“I didn't mean to spend my life
writing American history, which should have been taught in the schools, but I
saw no alternative but to taking it on myself. I could think of a lot of
cheerier things I'd rather be doing than analyzing George Washington and Aaron
Burr. But it came to pass, that was my job, so I did it.” –
Gore Vidal
Born at West Point, NY on this date
in 1925 (his father was a military officer serving as the first instructor of
aeronautics in the Military Academy’s history at the time), Vidal became one of
the most well-known and sometimes controversial writers in American history. He authored novels, essays, screenplays and
stage plays while also taking on a larger-than-life public role as an
intellectual, debater and historian.
Vidal wrote 28 nonfiction books, 32
novels, 8 plays, and 16 screenplays and teleplays. Many of his books
were bestsellers, but especially gripping were his historical novels Burr,
Lincoln, 1876 and Empire.
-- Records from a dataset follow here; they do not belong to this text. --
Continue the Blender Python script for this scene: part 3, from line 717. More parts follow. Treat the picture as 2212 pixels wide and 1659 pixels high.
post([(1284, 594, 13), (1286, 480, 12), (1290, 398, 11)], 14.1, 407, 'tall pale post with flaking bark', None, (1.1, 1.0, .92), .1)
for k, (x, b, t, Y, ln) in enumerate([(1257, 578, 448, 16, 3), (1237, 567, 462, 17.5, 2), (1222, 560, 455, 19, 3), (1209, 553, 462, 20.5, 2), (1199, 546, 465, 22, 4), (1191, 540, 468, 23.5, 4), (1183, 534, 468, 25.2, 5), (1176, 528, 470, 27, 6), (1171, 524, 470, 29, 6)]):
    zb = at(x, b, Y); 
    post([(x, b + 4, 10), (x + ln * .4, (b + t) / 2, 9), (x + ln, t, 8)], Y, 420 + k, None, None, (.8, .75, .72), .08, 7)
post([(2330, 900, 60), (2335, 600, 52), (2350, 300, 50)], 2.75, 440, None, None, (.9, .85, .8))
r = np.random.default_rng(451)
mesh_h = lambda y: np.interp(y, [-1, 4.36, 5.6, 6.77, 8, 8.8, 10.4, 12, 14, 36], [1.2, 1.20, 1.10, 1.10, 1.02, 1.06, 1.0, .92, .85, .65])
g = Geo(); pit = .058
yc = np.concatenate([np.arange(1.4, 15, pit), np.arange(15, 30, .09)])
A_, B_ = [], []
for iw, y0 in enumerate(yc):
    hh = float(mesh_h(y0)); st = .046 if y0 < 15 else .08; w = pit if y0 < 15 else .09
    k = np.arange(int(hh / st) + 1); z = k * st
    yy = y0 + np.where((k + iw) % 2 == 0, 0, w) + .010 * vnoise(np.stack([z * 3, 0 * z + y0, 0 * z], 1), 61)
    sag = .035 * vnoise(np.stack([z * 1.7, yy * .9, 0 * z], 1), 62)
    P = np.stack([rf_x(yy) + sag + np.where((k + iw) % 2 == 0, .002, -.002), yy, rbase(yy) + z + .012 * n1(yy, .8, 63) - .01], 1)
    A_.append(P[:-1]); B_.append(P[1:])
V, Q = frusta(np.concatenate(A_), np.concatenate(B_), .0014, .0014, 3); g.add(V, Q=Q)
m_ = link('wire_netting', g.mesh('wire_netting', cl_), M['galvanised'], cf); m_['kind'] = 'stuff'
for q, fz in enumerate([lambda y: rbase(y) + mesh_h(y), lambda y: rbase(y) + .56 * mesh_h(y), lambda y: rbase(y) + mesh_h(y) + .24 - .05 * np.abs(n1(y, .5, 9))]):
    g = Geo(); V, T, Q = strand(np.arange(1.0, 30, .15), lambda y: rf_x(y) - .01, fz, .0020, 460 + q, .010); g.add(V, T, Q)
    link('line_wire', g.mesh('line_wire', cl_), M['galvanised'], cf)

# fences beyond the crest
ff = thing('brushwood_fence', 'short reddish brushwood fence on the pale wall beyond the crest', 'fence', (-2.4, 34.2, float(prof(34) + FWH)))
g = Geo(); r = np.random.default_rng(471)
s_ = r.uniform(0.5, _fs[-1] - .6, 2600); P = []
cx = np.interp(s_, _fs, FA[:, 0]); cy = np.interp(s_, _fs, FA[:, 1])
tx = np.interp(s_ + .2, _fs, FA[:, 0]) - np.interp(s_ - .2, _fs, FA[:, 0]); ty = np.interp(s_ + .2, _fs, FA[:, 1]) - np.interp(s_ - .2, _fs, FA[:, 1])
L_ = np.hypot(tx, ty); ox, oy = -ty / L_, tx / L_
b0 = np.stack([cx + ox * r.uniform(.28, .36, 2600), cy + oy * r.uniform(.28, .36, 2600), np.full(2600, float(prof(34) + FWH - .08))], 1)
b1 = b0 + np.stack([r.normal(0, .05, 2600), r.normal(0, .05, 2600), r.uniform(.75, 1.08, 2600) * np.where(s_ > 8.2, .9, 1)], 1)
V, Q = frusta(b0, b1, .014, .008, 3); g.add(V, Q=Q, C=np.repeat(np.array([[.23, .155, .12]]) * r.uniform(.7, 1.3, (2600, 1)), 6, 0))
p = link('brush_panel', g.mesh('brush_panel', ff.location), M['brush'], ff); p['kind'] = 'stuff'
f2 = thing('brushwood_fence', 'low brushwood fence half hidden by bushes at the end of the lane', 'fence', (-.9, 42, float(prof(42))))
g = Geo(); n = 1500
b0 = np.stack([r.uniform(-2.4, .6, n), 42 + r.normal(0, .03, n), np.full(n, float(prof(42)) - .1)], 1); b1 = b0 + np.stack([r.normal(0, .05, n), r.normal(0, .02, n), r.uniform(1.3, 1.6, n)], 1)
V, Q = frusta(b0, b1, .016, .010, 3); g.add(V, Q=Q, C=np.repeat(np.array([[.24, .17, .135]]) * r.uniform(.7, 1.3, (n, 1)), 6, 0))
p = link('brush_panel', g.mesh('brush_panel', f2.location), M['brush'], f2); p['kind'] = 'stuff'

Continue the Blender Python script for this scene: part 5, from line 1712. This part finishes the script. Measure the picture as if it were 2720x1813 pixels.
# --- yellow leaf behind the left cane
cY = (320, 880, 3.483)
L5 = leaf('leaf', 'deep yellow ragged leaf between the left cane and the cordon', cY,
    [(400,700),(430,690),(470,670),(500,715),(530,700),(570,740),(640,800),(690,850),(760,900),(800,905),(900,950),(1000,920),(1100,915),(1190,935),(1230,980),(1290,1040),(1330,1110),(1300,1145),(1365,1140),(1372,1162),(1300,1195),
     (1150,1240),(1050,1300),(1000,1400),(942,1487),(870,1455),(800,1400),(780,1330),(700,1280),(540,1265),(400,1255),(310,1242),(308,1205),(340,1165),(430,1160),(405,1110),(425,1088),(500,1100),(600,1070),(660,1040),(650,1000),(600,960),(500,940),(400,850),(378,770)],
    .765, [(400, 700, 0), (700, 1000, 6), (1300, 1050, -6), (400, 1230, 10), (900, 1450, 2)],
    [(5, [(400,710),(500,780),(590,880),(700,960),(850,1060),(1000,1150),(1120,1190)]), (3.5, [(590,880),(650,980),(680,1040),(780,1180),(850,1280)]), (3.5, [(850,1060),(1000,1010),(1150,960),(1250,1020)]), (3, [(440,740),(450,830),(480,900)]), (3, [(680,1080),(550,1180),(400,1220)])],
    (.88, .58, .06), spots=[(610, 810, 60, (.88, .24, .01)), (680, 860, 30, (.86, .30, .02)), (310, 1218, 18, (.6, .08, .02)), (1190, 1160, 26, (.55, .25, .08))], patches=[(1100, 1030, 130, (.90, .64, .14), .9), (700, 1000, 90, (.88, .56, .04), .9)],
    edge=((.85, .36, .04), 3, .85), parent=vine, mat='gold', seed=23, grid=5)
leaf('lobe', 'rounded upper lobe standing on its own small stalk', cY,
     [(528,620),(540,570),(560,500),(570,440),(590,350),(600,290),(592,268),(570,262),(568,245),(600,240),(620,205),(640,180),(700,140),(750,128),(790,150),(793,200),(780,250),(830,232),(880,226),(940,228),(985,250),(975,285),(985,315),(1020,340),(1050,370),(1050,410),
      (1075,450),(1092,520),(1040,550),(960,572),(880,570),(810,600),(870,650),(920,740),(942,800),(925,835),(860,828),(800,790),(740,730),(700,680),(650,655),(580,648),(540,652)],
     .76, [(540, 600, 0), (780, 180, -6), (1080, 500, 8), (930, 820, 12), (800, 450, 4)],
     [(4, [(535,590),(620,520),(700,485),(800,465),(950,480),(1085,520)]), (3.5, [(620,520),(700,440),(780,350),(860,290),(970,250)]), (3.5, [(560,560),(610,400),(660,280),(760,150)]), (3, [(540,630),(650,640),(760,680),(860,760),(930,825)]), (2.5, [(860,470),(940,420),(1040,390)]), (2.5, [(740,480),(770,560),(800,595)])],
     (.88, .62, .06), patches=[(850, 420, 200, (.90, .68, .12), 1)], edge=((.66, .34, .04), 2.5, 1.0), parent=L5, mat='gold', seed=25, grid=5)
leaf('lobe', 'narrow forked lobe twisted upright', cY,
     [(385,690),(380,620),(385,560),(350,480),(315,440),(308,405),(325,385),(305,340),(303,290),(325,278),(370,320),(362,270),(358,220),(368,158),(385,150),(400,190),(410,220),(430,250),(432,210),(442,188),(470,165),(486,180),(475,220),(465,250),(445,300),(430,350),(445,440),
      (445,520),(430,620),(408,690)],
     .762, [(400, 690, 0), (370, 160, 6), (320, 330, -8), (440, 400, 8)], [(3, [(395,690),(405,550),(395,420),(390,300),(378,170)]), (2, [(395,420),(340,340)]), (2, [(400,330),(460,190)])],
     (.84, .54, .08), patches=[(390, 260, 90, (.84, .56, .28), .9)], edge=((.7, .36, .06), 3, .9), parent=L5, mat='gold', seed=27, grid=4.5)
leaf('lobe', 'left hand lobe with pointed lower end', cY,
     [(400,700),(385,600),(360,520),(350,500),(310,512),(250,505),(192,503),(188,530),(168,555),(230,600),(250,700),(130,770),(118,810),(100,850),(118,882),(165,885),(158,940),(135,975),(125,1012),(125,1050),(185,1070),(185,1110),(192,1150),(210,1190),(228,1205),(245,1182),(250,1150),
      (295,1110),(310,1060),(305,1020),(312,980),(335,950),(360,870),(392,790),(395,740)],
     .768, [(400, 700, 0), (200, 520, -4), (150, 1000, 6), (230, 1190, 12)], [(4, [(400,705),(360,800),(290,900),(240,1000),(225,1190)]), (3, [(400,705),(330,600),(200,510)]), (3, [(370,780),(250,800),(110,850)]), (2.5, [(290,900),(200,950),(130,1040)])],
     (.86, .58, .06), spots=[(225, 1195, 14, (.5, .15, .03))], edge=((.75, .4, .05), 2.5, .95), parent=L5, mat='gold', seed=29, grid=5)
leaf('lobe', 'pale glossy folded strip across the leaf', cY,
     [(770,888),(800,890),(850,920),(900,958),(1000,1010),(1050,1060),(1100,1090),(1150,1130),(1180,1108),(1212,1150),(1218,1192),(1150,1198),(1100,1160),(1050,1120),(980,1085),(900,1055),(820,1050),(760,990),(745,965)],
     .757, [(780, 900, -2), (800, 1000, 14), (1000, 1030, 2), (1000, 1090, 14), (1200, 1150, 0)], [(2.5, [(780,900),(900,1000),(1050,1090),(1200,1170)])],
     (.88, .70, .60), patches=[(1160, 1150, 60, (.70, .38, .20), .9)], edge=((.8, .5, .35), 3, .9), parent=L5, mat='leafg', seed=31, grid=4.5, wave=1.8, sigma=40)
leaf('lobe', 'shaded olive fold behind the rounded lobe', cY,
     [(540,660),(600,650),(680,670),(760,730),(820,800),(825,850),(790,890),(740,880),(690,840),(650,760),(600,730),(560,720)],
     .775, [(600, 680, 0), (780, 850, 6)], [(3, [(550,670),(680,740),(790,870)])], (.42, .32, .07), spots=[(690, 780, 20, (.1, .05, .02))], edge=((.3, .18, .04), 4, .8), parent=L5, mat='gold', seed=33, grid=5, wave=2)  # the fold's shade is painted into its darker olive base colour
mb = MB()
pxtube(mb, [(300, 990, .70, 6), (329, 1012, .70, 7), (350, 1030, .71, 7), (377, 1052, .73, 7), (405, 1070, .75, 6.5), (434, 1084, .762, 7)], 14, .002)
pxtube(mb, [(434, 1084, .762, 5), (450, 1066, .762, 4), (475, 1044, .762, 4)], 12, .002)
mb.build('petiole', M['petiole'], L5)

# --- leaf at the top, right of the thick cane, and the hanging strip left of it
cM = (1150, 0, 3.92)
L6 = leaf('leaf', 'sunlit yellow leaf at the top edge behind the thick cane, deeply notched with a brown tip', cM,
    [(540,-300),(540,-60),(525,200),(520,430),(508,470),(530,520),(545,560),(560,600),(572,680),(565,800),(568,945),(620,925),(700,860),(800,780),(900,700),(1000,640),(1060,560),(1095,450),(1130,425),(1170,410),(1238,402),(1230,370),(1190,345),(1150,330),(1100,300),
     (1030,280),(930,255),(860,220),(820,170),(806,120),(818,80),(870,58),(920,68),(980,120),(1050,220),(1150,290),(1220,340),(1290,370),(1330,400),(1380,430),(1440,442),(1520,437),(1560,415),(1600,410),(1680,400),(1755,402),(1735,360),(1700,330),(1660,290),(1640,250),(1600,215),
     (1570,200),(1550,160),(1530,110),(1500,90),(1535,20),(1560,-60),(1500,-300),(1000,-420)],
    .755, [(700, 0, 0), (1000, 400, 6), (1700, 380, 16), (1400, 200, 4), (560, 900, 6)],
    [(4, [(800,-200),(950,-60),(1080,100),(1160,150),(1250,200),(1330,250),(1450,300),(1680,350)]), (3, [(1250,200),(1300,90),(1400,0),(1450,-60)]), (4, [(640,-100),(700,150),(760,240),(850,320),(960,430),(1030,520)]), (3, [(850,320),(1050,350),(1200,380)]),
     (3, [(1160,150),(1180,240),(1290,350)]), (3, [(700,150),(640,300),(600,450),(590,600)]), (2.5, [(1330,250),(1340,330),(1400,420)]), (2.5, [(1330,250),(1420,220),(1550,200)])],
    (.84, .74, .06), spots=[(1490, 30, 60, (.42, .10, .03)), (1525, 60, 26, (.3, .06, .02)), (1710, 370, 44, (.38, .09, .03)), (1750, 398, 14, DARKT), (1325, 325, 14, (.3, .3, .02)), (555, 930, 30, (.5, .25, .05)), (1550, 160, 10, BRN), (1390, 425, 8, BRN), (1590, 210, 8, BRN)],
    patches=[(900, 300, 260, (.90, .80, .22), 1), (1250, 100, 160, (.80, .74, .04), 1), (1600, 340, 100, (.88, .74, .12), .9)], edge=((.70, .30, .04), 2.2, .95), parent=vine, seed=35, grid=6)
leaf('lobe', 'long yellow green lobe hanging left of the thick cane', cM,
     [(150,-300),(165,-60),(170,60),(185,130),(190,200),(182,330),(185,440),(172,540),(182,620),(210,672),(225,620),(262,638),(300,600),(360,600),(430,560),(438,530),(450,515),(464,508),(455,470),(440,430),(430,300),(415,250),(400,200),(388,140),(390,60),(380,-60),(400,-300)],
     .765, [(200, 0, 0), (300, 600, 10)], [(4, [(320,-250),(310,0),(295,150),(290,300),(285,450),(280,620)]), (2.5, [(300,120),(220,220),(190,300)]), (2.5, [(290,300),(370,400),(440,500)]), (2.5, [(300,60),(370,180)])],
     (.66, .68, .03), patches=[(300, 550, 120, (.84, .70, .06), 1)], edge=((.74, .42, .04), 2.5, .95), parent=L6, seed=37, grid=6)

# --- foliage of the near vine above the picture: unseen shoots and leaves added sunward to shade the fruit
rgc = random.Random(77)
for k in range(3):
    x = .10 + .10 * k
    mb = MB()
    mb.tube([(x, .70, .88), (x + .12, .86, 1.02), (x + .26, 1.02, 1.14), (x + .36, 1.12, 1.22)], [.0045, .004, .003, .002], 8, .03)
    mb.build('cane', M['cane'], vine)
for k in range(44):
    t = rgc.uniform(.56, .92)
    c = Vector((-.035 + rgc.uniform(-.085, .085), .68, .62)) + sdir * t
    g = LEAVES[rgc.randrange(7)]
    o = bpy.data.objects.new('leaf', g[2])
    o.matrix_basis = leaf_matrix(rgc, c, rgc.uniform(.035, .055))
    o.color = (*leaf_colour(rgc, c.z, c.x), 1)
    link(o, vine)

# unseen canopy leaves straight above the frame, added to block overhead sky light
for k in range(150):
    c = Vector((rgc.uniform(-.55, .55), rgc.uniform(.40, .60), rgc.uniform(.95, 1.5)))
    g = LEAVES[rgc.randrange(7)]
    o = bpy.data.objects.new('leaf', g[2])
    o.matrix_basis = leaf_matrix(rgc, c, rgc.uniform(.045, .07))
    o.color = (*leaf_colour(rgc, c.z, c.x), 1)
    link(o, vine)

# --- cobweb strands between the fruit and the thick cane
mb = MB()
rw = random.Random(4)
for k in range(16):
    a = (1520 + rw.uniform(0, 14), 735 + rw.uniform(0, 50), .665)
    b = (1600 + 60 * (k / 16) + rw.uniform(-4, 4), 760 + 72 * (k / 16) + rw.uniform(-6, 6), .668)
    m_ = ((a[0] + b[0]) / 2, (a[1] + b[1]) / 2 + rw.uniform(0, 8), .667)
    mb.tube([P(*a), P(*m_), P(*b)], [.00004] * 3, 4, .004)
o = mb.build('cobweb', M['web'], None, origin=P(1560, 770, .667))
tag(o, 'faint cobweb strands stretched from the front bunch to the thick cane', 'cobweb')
And he won the Nonfiction
National Book Award for United States: Essays 1952–92.
“I never wanted to be a writer,” he
said. “I mean, for me, that was the last
thing I wanted.” Just before his death
in 2012 he did an interview lamenting the state of “Reading in America.”
“You hear all this whining going on,
'Where are our great writers?'” he said.
“The thing I might feel doleful about is: Where are the readers?”